İstanbul şu sıralar iki güçlü sergiye daha ev sahipliği yapıyor. Karlı ve oldukça soğuk geçen bugünlerde her ikisini de izlemekten büyük zevk duyduğum sergileri, süreleri bitmeden siz de görün çok isterim.
Banksy’nin dünyaca ünlü eserlerini bir araya getiren ‘The Art of Banksy’ isimli etkinlik 14 Ocak’taki açılışından beri gündemden düşmüyor. Kısa süren seyahatimin ardından döner dönmez sergiyi geçtiğimiz hafta görme fırsatını yakaladım ve açıkçası, medyada hızla yayılan sansasyonel haberlerine rağmen iyi ki de görmüşüm bu sergiyi dedim.
Küratörlüğünü Steve Lazarides’in üstlendiği serginin bu denli gündem yaratmasının sebebi ise aslında sanatçının “kendi” sergisinden haberi bile olmaması. Eserleri görmek için ödenmesi gereken ücret ise eleştirilen konulardan bir diğeri.
Sergide; Banksy ile yıllarca işbirliği yapmış Lazarides’in özel koleksiyonundan parçalar ve yanı sıra dünyanın farklı noktalarındaki koleksiyonerlerden toplanan eserlere yer verilmişti. Bugüne kadarki en büyük Banksy koleksiyonu olma özelliği taşıyan sergide, toplam 85 eser 29 Şubat’a dek izleyenlerini bekliyor. Sergide dikkat çeken ve kendimi Londra sokaklarında dolaşıyormuşum gibi hissettiren eserler arasında; ‘Kırmızı Balonlu Kız’, ‘Gül Şimdi’ ve ‘Hizmetçi’ gibi daha pek çok ünlü esere de yer verilmişti.

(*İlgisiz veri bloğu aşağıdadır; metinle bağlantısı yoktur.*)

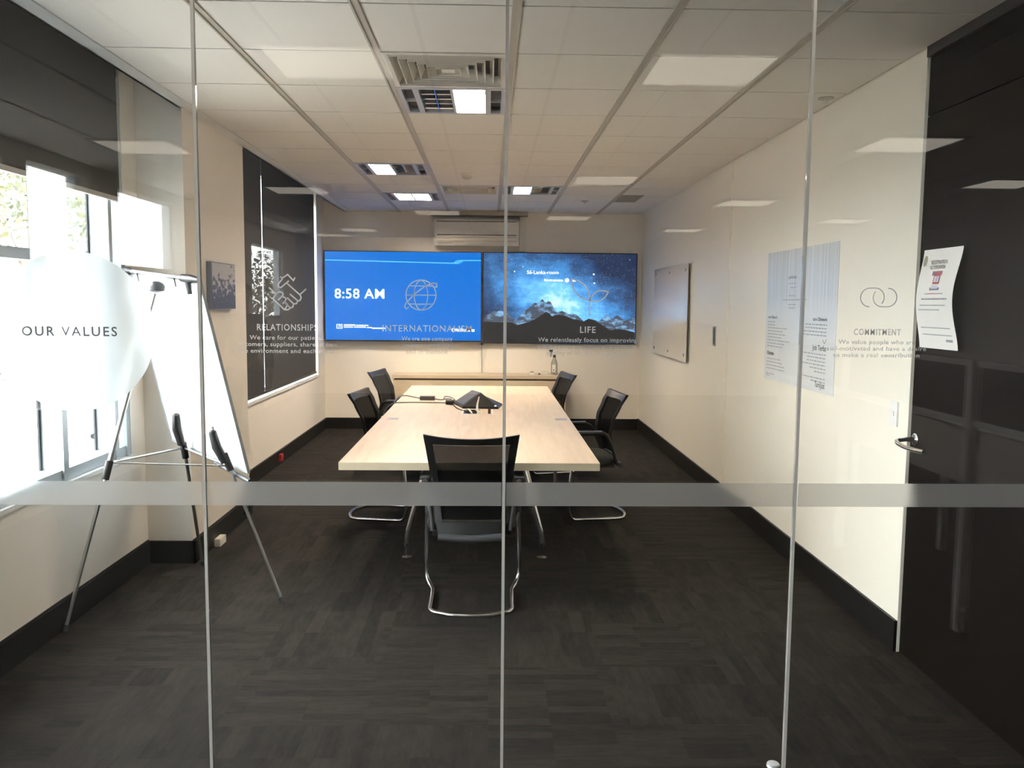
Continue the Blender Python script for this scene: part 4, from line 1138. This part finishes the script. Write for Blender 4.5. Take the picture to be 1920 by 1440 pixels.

Dünyanın birçok şehrinde anarşist duruşuyla sisteme meydan okuyan, esaret ve özgürlük üstüne söyleyecek çok şeyi olan sanatçının sergisinden haberi olmasa da bu fırsat ayağımıza kadar gelmişken etkinliği Global - Karaköy’de mutlaka görün derim. Ayrıca ‘The Art of Banksy’, isimli sergi interaktif sergileme yapısı ile izleyiciye, serginin ötesinde farklı bir deneyim de sunuyor.
Bu hafta dikkat çeken bir diğer sergi için ise ikinci durağım İstanbul Modern oldu. Her geçen gün yeniden tanımlanan mekân kavramının izini süren ‘Habitat’ isimli sergi İstanbul Modern’in Fotoğraf Danışma Kurulu tarafından seçilmiş 13 sanatçının üretimlerine yer veriyor. Eserlerini merakla ve büyük beğeni ile takip ettiğim Merih Akoğul, Orhan Cem Çetin, Murat Germen ve Sıtkı Kösemen’den oluşan danışma kurulunun seçkisinden geçmiş eserleri görmemek olmazdı.
Fotoğraflanan karelerin her birinde, günlük yaşam alanları, güncel koşulların baskısı altında fiziksel olarak yeniden kurgulanmıştı. Mekânların sadece fiziksel müdahalelerle değil, toplumsal ve kişisel hafızayla da şekilleniyor olduğunu görmek adına oldukça ilginç ve düşündürücü eserlerdi bunlar.
Birçoğu genç olan sanatçılardan: (Kürşat Bayhan, Kerem Ozan Bayraktar, Zeynep Beler, Görkem Ergün, Beril Gür, Çağlar Kanzık, Oğuz Karakütük, Barbaros Kayan, Gündüz Kayra, Neslihan Koyuncu, Desislava Şenay Martinova, Ali Taptık, Serkan Taycan) Kerem Ozan Bayraktar’ın ‘Klimalar’ isimli çalışması gerçeklik içinde yaratılmış soyut görüntüsü ile dikkat çekiyordu. Bayraktar’ın diğer çalışmalarında olduğu gibi bu karede de ‘tekrar’ ve ‘kopyalama’ tekniği, izleyici üzerinde bir ‘yabancılaşma’ etkisi uyandırıyordu. Aslında ben bu eserde oldukça mizah dolu bir taraf gördüğümü de belirtmeliyim. Habitat, 22 Mayıs 2016 tarihine dek İstanbul Modern Sanat Müzesi’nde izlenebilir.